Terraces and Setting
On the south side, low terraces extend around formal lawns. These were probably rebuilt around 1920 but include six 18th-century stone vases.
Assessment
This is an important country house which is most attractively sited in landscaped grounds. It looks particularly charming from the south-west as meadows rise gradually towards the front. Despite the 1920 modernisation, the house looks, both internally and externally, as though little has happened here since around 1820. There are no later external accretions, and the nearby 18th-century stables and coach house with the early 19th-century model farmyard behind only contribute to the period atmosphere. The intact decorative scheme of the approximately 1770 dining room is of considerable interest. There is nothing quite like it in Devon.

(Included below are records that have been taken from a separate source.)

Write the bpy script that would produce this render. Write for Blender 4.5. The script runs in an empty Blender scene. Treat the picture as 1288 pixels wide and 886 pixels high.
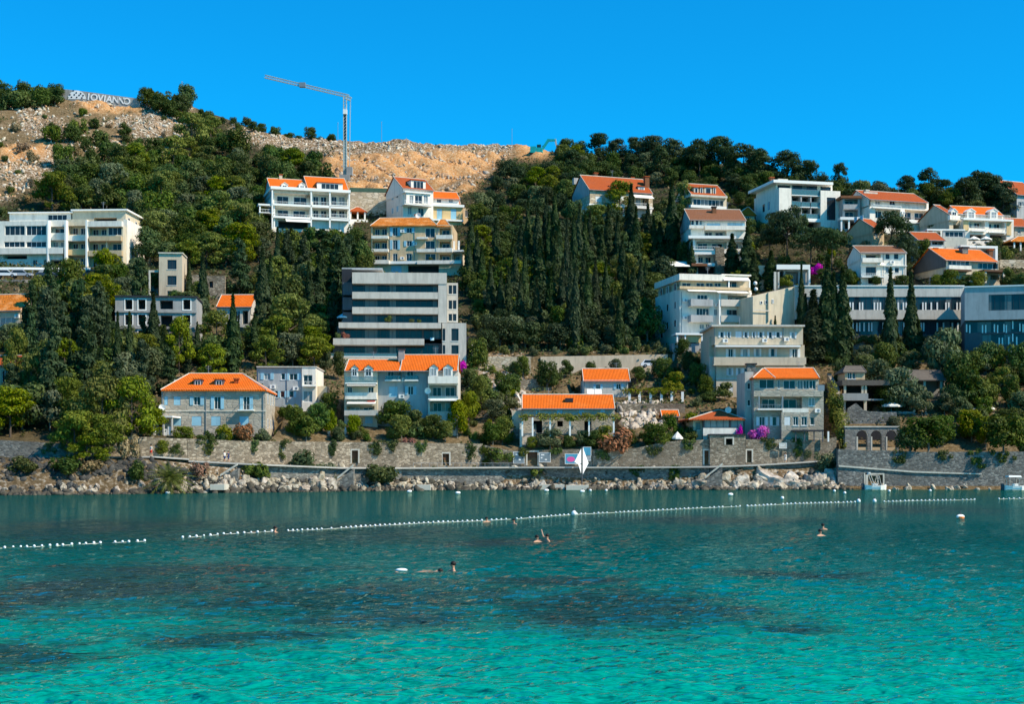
import bpy, math, random, bisect
import numpy as np
from mathutils import Vector, Matrix, noise as mnoise
random.seed(7); RNG = np.random.default_rng(7)
scene = bpy.context.scene
COL = scene.collection
R = math.radians
# ---- viewing frame of the photograph (1288 x 886), used to read real positions off it
F, CX, HY, H0 = 1870.0, 644.0, 580.0, 4.3
def P(px, py, Y): return Vector(((px-CX)*Y/F, Y, H0+(HY-py)*Y/F))

# ---------------------------------------------------------------- object helpers
def tag(o, label=None, cat=None, group=None, kind=None):
    if label: o['label'] = label
    if cat: o['category'] = cat
    if group: o['group'] = group
    if kind: o['kind'] = kind
    return o
def empty(name, loc=(0,0,0), rz=0, label=None, cat=None, group=None):
    o = bpy.data.objects.new(name, None); COL.objects.link(o)
    o.location = loc; o.rotation_euler = (0, 0, rz); o.empty_display_size = .3
    return tag(o, label, cat, group)
def dup(o, parent=None):
    c = o.copy(); COL.objects.link(c); c.parent = parent
    for ch in o.children: dup(ch, c)
    return c
class MB:
    def __init__(s): s.v = []; s.f = []; s.m = []
    def quad(s, a, b, c, d, m=0):
        n = len(s.v); s.v += [tuple(a), tuple(b), tuple(c), tuple(d)]; s.f.append((n, n+1, n+2, n+3)); s.m.append(m); return s
    def poly(s, pts, m=0):
        n = len(s.v); s.v += [tuple(p) for p in pts]; s.f.append(tuple(range(n, n+len(pts)))); s.m.append(m); return s
    def box(s, x0, x1, y0, y1, z0, z1, m=0):
        if x0 > x1: x0, x1 = x1, x0
        if y0 > y1: y0, y1 = y1, y0
        if z0 > z1: z0, z1 = z1, z0
        n = len(s.v)
        s.v += [(x0,y0,z0),(x1,y0,z0),(x1,y1,z0),(x0,y1,z0),(x0,y0,z1),(x1,y0,z1),(x1,y1,z1),(x0,y1,z1)]
        for q in ((0,3,2,1),(4,5,6,7),(0,1,5,4),(1,2,6,5),(2,3,7,6),(3,0,4,7)):
            s.f.append(tuple(n+i for i in q)); s.m.append(m)
        return s
    def hexa(s, b, t, m=0):          # bottom 4 points ccw, top 4 points ccw
        n = len(s.v); s.v += [tuple(p) for p in b]+[tuple(p) for p in t]
        for q in ((0,3,2,1),(4,5,6,7),(0,1,5,4),(1,2,6,5),(2,3,7,6),(3,0,4,7)):
            s.f.append(tuple(n+i for i in q)); s.m.append(m)
        return s
    def tube(s, a, b, r0, r1=None, n=8, m=0):
        a = Vector(a); b = Vector(b); r1 = r0 if r1 is None else r1
        d = (b-a).normalized(); u = d.orthogonal().normalized(); w = d.cross(u); k = len(s.v)
        for c, r in ((a, r0), (b, r1)):
            for i in range(n):
                t = 2*math.pi*i/n; s.v.append(tuple(c+u*(math.cos(t)*r)+w*(math.sin(t)*r)))
        for i in range(n):
            j = (i+1) % n; s.f.append((k+i, k+j, k+n+j, k+n+i)); s.m.append(m)
        s.f.append(tuple(k+i for i in range(n-1, -1, -1))); s.m.append(m)
        s.f.append(tuple(k+n+i for i in range(n))); s.m.append(m)
        return s
    def path(s, pts, r, n=6, m=0):
        for a, b in zip(pts, pts[1:]): s.tube(a, b, r, r, n, m)
        return s
    def ball(s, c, rx, ry=None, rz=None, n=10, h=6, m=0):
        ry = rx if ry is None else ry; rz = rx if rz is None else rz; k = len(s.v)
        for i in range(h+1):
            p = math.pi*i/h
            for j in range(n):
                t = 2*math.pi*j/n
                s.v.append((c[0]+rx*math.sin(p)*math.cos(t), c[1]+ry*math.sin(p)*math.sin(t), c[2]+rz*math.cos(p)))
        for i in range(h):
            for j in range(n):
                l = (j+1) % n; s.f.append((k+i*n+j, k+(i+1)*n+j, k+(i+1)*n+l, k+i*n+l)); s.m.append(m)
        return s
    def data(s, name, mats, smooth=False):
        me = bpy.data.meshes.new(name); me.from_pydata(s.v, [], s.f)
        for x in (mats if isinstance(mats, (list, tuple)) else [mats]): me.materials.append(x)
        if any(s.m): me.polygons.foreach_set('material_index', s.m)
        if smooth: me.polygons.foreach_set('use_smooth', [True]*len(s.f))
        me.update(); return me
    def build(s, name, mats, parent=None, smooth=False):
        o = bpy.data.objects.new(name, s.data(name, mats, smooth)); COL.objects.link(o); o.parent = parent
        return o
def np_mesh(name, verts, quads, mats, midx=None, smooth=False):
    me = bpy.data.meshes.new(name); nv, nf, k = len(verts), len(quads), quads.shape[1]
    me.vertices.add(nv); me.vertices.foreach_set('co', np.asarray(verts, dtype=np.float32).ravel())
    me.loops.add(nf*k); me.loops.foreach_set('vertex_index', np.asarray(quads, dtype=np.int32).ravel())
    me.polygons.add(nf); me.polygons.foreach_set('loop_start', np.arange(0, nf*k, k, dtype=np.int32))
    me.polygons.foreach_set('loop_total', np.full(nf, k, dtype=np.int32))
    for x in mats: me.materials.append(x)
    if midx is not None: me.polygons.foreach_set('material_index', np.asarray(midx, dtype=np.int32))
    if smooth: me.polygons.foreach_set('use_smooth', np.ones(nf, dtype=bool))
    me.update(calc_edges=True); me.validate(); return me

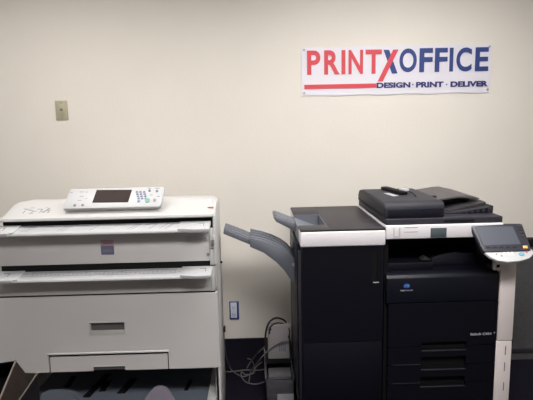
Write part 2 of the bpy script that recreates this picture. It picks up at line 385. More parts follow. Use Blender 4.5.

It looks somewhat rustic when compared with Wyatt's Music Room at Powderham, perhaps its nearest comparison.
It is not known whether the Duntze family had the property when the original house was built, but it was owned by Sir John Duntze in 1760. The Duntze family in the late 17th and early 18th centuries were wealthy Exeter merchants, and their early 18th-century town house survives at 143 Fore Street.